Affiliation:
1. Centre for Nano and Material Sciences Jain (Deemed‐to‐be University) Jain Global Campus, Kanakapura Bangalore Karnataka 562112 India
2. Department of Chemical Engineering Laval University 1065 Avenue de la Médecine Québec QC G1V0A6 Canada
3. Nanocatalysis and Solar Fuels Research Laboratory Department of Materials Science & Nanotechnology Yogi Vemana University Kadapa Andhra Pradesh 516005 India
Abstract
The present study investigates the phase formation of the titanium oxynitride (TiOxNy) system using the “oxide‐to‐oxynitride” and “nitride‐to‐oxynitride” synthesis strategies. The XRD patterns of both the materials show peaks corresponding to Ti–N and Ti–O lattices, confirming the formation of Ti–oxynitride system. Accordingly, the presence of Ti3+–N3− and Ti4+–2O2− signals is also confirmed by XPS analysis. The TiOxNy derived from oxide (TO‐TON) exhibits wide visible light absorption with a narrow‐bandgap energy of ≈2.30 eV, while the nitride‐derived–TiOxNy (TN‐TON) exhibits relatively a wide‐bandgap energy (≈2.92 eV) along with the plasmonic band of TiN. In line with this, an enhanced recombination resistance and charge carriers with extended lifetime are observed for TN‐TON (4.47 ns) and TO‐TON (4.33 ns) systems via photoluminescence and time‐resolved photoluminescence analysis.
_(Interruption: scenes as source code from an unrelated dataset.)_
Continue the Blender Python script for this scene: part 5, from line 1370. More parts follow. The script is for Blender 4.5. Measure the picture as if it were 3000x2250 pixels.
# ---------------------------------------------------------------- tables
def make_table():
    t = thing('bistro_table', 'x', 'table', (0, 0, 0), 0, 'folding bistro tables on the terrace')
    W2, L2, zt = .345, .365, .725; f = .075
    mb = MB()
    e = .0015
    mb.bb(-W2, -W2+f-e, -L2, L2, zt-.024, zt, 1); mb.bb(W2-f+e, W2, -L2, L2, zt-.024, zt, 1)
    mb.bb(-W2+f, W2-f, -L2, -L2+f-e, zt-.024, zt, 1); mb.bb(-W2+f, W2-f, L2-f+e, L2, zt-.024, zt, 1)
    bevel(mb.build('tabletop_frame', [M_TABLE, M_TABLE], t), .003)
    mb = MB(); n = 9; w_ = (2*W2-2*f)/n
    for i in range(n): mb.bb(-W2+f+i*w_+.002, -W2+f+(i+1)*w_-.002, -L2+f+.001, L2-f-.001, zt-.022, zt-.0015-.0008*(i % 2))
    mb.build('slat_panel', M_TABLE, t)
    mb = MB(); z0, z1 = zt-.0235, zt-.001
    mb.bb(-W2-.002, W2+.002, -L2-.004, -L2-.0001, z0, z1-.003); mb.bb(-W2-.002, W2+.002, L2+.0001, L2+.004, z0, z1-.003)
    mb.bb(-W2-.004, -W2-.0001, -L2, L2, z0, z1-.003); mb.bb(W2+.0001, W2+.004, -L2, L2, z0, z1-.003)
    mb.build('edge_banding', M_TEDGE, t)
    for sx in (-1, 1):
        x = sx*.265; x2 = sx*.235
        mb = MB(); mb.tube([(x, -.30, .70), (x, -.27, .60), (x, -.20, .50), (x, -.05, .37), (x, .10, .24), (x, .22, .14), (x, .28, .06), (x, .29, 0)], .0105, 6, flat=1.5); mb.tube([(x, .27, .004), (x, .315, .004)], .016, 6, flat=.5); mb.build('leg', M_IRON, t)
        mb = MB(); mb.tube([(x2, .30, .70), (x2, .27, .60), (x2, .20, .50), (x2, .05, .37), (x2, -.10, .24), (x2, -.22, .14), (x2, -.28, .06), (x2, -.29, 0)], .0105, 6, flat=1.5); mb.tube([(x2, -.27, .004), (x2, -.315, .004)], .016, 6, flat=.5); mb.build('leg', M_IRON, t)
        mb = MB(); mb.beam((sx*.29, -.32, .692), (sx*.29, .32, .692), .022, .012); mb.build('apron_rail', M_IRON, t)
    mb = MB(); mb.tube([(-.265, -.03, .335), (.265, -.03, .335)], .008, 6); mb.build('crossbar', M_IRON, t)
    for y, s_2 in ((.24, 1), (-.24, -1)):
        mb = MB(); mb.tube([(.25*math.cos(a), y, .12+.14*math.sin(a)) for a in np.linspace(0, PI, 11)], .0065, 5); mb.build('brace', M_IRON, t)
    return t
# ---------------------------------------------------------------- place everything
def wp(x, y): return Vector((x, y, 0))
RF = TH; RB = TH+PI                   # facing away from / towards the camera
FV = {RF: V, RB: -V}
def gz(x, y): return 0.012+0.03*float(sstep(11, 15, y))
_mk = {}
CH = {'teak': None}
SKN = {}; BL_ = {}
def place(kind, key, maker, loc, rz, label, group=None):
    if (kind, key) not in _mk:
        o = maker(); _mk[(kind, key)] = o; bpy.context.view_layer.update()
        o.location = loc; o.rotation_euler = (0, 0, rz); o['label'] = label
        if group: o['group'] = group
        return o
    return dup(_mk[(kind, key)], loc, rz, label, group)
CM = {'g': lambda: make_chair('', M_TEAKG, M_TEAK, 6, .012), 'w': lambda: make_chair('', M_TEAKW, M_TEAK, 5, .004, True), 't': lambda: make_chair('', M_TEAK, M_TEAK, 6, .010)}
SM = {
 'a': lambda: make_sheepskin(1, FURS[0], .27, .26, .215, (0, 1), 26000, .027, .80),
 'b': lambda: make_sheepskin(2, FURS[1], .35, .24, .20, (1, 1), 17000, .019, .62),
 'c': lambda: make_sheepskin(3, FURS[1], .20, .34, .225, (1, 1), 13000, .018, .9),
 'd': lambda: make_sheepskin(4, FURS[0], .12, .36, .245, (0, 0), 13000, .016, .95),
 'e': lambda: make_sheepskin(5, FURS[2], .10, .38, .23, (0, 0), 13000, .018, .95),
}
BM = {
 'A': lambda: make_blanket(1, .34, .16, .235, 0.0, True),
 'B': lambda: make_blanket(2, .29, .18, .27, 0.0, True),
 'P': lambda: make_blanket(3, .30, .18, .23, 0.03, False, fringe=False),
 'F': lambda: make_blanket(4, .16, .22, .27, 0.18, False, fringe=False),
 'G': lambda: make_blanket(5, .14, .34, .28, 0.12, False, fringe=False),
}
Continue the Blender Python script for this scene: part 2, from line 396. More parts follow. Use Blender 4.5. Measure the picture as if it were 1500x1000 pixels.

Consequently, the TN‐TON system demonstrates a superior H2/NH3 production at a rate of ≈1432/646 μmol g−1 h−1 under solar irradiation, while it is ≈1136/553 μmol g−1 h−1 for the TO‐TON system. These efficiencies are ≈20× and 3× times higher than the bare TiN and TiO2, respectively, toward H2/NH3 production. The insights from this study demonstrate that the nitride‐ and oxide‐based precursors likely manifest synergistic and competitive properties, respectively, in the resulting oxynitride system.